### [WHAT THIS TASK INVOLVES]
Everything from the line containing "What Blender Python" to the last line of the records must be returned verbatim; nothing else belongs in the output.

### [INFORMATION SUPPLIED]
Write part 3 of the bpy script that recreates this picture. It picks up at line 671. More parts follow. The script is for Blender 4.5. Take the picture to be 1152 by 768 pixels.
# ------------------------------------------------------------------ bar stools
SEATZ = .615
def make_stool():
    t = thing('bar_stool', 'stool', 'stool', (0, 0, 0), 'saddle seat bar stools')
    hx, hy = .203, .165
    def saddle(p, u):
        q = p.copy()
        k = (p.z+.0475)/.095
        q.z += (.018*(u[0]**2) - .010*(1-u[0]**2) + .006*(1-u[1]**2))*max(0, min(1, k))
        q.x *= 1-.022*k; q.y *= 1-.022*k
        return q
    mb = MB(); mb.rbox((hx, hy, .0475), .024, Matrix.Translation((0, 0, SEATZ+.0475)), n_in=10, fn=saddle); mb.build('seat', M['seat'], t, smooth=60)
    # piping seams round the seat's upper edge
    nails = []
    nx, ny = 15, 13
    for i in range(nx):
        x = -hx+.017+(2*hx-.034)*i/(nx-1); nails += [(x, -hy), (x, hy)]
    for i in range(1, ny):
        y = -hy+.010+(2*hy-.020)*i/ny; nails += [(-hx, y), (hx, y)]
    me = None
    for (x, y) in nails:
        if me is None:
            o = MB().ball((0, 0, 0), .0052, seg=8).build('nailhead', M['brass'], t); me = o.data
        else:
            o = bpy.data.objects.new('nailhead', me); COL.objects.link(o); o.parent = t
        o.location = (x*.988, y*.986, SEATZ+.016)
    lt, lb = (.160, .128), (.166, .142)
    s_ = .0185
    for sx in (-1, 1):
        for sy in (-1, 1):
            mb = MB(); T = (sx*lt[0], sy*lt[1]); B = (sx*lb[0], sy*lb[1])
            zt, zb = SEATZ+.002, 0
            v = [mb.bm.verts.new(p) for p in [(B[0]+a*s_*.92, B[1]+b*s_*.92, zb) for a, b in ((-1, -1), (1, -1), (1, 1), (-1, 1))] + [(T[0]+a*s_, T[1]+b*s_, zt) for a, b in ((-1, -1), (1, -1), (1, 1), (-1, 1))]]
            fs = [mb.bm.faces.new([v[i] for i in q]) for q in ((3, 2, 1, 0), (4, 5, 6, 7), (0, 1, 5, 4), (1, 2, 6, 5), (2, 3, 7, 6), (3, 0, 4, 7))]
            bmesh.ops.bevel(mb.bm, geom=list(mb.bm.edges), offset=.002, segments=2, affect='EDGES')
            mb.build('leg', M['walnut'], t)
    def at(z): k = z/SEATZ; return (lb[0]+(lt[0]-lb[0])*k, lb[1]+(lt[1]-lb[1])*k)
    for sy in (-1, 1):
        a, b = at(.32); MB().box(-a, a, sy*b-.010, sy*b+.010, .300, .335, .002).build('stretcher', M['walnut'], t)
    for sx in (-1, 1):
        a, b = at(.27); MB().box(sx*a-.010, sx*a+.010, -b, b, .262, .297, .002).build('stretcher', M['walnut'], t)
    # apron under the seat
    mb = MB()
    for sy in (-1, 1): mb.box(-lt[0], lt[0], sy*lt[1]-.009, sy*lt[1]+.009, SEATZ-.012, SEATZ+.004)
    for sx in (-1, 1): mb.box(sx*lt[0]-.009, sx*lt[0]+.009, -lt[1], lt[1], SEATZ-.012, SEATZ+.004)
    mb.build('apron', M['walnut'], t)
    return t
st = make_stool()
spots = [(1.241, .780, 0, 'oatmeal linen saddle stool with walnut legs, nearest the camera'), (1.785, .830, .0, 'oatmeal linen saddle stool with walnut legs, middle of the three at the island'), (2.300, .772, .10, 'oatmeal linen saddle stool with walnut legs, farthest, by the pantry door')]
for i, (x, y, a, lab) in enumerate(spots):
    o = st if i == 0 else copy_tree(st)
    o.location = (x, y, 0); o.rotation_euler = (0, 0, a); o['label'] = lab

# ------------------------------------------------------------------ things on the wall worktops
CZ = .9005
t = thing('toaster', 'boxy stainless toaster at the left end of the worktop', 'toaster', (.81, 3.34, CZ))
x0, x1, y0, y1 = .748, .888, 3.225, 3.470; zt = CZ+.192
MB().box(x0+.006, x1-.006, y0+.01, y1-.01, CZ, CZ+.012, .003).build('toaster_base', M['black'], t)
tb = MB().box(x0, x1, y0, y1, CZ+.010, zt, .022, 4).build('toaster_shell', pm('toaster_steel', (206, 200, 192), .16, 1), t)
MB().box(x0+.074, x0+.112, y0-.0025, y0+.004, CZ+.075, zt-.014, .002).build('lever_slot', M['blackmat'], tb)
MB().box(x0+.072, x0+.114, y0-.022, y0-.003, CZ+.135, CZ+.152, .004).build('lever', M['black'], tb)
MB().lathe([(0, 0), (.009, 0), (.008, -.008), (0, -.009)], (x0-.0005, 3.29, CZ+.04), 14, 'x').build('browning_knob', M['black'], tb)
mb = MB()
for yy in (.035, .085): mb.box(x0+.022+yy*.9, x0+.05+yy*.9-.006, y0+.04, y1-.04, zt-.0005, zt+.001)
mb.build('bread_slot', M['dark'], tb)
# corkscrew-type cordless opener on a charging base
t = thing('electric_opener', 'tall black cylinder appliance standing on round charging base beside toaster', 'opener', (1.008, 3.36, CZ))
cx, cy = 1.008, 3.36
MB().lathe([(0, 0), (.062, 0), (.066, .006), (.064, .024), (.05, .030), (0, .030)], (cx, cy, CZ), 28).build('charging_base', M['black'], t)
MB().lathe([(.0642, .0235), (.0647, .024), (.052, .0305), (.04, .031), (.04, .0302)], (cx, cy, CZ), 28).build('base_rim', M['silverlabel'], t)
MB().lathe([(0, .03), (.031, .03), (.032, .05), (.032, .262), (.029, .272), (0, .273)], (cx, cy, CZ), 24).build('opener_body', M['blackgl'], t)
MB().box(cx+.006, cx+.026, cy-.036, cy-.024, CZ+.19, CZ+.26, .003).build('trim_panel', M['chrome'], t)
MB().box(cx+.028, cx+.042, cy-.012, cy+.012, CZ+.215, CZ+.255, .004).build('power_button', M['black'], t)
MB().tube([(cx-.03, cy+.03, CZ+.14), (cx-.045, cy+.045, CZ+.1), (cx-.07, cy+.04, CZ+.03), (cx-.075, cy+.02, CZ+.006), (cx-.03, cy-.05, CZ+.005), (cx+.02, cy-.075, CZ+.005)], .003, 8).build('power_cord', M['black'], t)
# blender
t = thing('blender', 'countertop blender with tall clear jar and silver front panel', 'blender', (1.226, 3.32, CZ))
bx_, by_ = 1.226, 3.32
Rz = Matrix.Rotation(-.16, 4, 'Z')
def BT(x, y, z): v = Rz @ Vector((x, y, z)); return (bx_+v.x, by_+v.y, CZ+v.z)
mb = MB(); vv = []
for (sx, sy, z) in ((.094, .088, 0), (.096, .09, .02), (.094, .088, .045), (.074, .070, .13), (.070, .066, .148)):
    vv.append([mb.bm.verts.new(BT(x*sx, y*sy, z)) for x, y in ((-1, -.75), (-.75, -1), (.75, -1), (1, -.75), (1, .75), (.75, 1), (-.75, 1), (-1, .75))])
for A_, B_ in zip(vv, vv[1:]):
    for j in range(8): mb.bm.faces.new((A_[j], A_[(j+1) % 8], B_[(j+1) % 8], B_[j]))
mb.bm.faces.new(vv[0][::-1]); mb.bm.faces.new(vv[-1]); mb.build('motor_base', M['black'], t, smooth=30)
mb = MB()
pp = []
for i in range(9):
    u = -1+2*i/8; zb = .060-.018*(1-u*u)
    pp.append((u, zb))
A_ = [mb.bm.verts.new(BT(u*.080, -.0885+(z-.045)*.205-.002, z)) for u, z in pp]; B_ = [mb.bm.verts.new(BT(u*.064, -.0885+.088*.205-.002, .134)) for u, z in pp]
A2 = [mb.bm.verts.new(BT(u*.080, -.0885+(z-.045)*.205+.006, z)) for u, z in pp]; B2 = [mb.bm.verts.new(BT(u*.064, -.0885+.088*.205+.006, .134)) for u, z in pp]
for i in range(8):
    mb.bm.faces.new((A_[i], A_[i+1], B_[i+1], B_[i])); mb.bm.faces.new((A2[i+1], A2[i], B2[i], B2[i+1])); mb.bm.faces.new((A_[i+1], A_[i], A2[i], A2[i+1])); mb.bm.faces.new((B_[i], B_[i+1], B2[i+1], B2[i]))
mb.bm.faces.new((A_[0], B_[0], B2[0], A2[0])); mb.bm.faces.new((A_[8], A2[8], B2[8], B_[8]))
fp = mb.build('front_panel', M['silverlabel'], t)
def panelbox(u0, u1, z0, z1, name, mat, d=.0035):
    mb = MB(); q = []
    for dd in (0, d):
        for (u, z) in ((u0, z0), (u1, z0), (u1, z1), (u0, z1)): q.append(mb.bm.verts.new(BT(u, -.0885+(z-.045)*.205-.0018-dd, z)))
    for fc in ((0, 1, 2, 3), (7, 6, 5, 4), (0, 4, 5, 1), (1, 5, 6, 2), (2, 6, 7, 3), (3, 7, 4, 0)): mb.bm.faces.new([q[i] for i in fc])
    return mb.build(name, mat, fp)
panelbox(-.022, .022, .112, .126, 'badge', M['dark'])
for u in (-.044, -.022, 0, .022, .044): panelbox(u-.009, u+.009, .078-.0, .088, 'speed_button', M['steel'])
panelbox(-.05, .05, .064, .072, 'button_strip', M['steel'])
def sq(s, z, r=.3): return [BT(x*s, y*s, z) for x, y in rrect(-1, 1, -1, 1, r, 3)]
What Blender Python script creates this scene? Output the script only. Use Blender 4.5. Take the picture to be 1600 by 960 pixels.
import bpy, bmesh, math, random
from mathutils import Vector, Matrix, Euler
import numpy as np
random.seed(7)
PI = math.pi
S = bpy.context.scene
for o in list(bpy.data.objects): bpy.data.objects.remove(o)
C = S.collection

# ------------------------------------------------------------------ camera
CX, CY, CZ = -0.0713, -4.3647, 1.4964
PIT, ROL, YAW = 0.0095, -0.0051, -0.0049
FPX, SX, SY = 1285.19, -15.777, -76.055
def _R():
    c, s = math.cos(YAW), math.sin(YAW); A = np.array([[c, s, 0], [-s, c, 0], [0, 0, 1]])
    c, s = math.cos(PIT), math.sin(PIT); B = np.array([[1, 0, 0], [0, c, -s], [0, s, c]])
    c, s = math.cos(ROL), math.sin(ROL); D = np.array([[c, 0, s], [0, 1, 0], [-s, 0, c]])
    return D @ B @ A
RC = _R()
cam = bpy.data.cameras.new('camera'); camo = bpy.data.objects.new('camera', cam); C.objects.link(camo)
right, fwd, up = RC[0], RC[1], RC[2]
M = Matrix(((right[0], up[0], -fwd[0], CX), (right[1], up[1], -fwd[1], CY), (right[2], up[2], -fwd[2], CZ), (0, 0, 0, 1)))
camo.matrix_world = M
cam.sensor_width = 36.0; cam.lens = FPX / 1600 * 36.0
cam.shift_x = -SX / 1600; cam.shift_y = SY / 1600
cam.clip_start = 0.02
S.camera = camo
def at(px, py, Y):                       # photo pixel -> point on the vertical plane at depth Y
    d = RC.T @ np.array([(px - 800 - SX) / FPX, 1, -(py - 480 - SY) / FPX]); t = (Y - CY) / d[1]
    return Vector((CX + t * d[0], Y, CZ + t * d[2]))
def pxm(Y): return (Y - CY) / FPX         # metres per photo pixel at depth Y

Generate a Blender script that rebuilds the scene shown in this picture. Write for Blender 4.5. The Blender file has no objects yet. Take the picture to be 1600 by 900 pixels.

### [COMPLETED EXERCISE]
What Blender Python script creates this scene? Output the script only. Use Blender 4.5. Take the picture to be 1600 by 960 pixels.
import bpy, bmesh, math, random
from mathutils import Vector, Matrix, Euler
import numpy as np
random.seed(7)
PI = math.pi
S = bpy.context.scene
for o in list(bpy.data.objects): bpy.data.objects.remove(o)
C = S.collection

# ------------------------------------------------------------------ camera
CX, CY, CZ = -0.0713, -4.3647, 1.4964
PIT, ROL, YAW = 0.0095, -0.0051, -0.0049
FPX, SX, SY = 1285.19, -15.777, -76.055
def _R():
    c, s = math.cos(YAW), math.sin(YAW); A = np.array([[c, s, 0], [-s, c, 0], [0, 0, 1]])
    c, s = math.cos(PIT), math.sin(PIT); B = np.array([[1, 0, 0], [0, c, -s], [0, s, c]])
    c, s = math.cos(ROL), math.sin(ROL); D = np.array([[c, 0, s], [0, 1, 0], [-s, 0, c]])
    return D @ B @ A
RC = _R()
cam = bpy.data.cameras.new('camera'); camo = bpy.data.objects.new('camera', cam); C.objects.link(camo)
right, fwd, up = RC[0], RC[1], RC[2]
M = Matrix(((right[0], up[0], -fwd[0], CX), (right[1], up[1], -fwd[1], CY), (right[2], up[2], -fwd[2], CZ), (0, 0, 0, 1)))
camo.matrix_world = M
cam.sensor_width = 36.0; cam.lens = FPX / 1600 * 36.0
cam.shift_x = -SX / 1600; cam.shift_y = SY / 1600
cam.clip_start = 0.02
S.camera = camo
def at(px, py, Y):                       # photo pixel -> point on the vertical plane at depth Y
    d = RC.T @ np.array([(px - 800 - SX) / FPX, 1, -(py - 480 - SY) / FPX]); t = (Y - CY) / d[1]
    return Vector((CX + t * d[0], Y, CZ + t * d[2]))
def pxm(Y): return (Y - CY) / FPX         # metres per photo pixel at depth Y

Generate a Blender script that rebuilds the scene shown in this picture. Write for Blender 4.5. The Blender file has no objects yet. Take the picture to be 1600 by 900 pixels.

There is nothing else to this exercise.